Furthermore, NPS subscribers will get an additional tax advantage up to Rs 50,000 in sec 80CCD(1B). This is a welcome step for 30% tax payer, wherein they will save additional tax saving of Rs 15,600.


As mentioned above, ELSS fund invests in equities, while NPS invests in a mix of stocks, corporate bonds, government securities. Investors in the NPS can choose their own asset mix as per their risk appetite. Otherwise, they could go with a life cycle fund option, wherein asset mix changes according to their age, it gradually shifts your entire corpus out of equity into debt.

Additionally, ELSS comes with a statutory lock-in period for 3 years. Even if, the fund is not performing well, or market is looking jittery, you can’t touch the money for the next 3 years while NPS allows you to switch the pension fund or asset allocation, though only 2 switches are allowed in a financial year.

There’s another difference. An individual can spread his investment across ELSS scheme as many as he wants, an individual can start a Sip with as little as Rs 500 per month. On the other hand, NPS does not allow to diversify the invested amount. An investor has to go with the single pension fund manager for the entire corpus.


ELSS comes with a mandatory lock-in period of 3 years, and an investor can withdraw their funds once the lock-in period is over. On the other hand, the lock-in period in the NPS has much longer. An investor can withdraw the amount from NPS at the time of his retirement only or if he turns out to be 60 years, whichever comes first.

However partial withdrawals are allowed, but that is allowed for a specific reason like child marriage, for child higher education or at the time of critical illness. But only three withdrawals are allowed for the entire duration, and that too, if you have completed three years in the NPS.

And, also on redemption, only 60% of the entire corpus can be withdrawn, for the remaining part of 40%, compulsorily have to put in an annuity to get a monthly pension. Thus, 40% of the invested amount is not available upon retirement.

Well, these restrictions on withdrawal is a plus point for investors. Equity could create wealth for its investor only if they stayed invested over a period of time. if you used to dip into your savings for unnecessary expenses, then NPS comes out as a Good companion for the long term.


Mutual funds have a fairly simple cost, which we have known as TER (Total expense ratio). This is a percentage form which is charged on the fund and gets deducted from the Fund nav daily. This comprises of all the expenses of Mutual fund company like administrative expenses, fund managers fee, operational expenses, Custodian fee. For the regular plan, it may go up to 2-2.5% annually.

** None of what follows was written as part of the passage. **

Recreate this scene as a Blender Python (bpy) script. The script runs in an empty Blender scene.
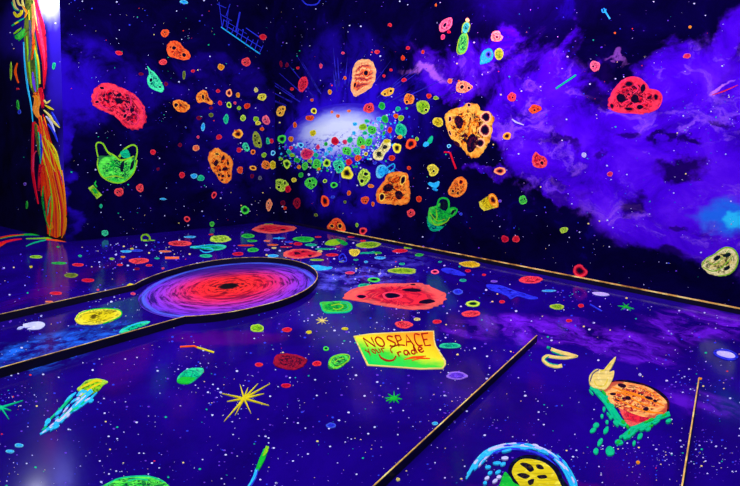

However, for Direct plan wherein one can start investing without a distributor, and need not- to pay any commission.  

Although Direct plan in the mutual fund does come not much costly to investors, it may not match the ultra-low-cost structure of the NPS, wherein mere 0.01% fee is charged annually.

What investors should do:

After knowing all the details mentioned above, we can safely conclude that Equity as an asset class could be a wealth generator for an investor.

But, that’s only possible if one stayed invested in all market time frame. And, ELSS does not save your tax only but also giving you an advantage of capital growth. In addition to this, if you come in the higher tax bracket and your 80c limit is already exhausted, then you may think of NPS, wherein under sec 80ccd(1b), you may start investing upto Rs 50,000 and could save additional tax of Rs 15,600.


  1. Nice reading materials i would like to read and received such kind of financial artical in future

    Thank you bery much

  2. NPS has a major or biggest disadvantage to most persons is, it blocks your 40% of your money at retirement, which is to be mandatorily invested in Annuity Plans of LIC, ICICI, HDFC, SBI, Kotak, Bajaj, Star Union, Edelweiss etc.
    If anyone wants to take Annuity Plan, he can take separately and need not to go through this route where he has no control on investment amount to Annuity Plan. Secondly, he doesn’t know in detail where his money is spent, like in which fund or security.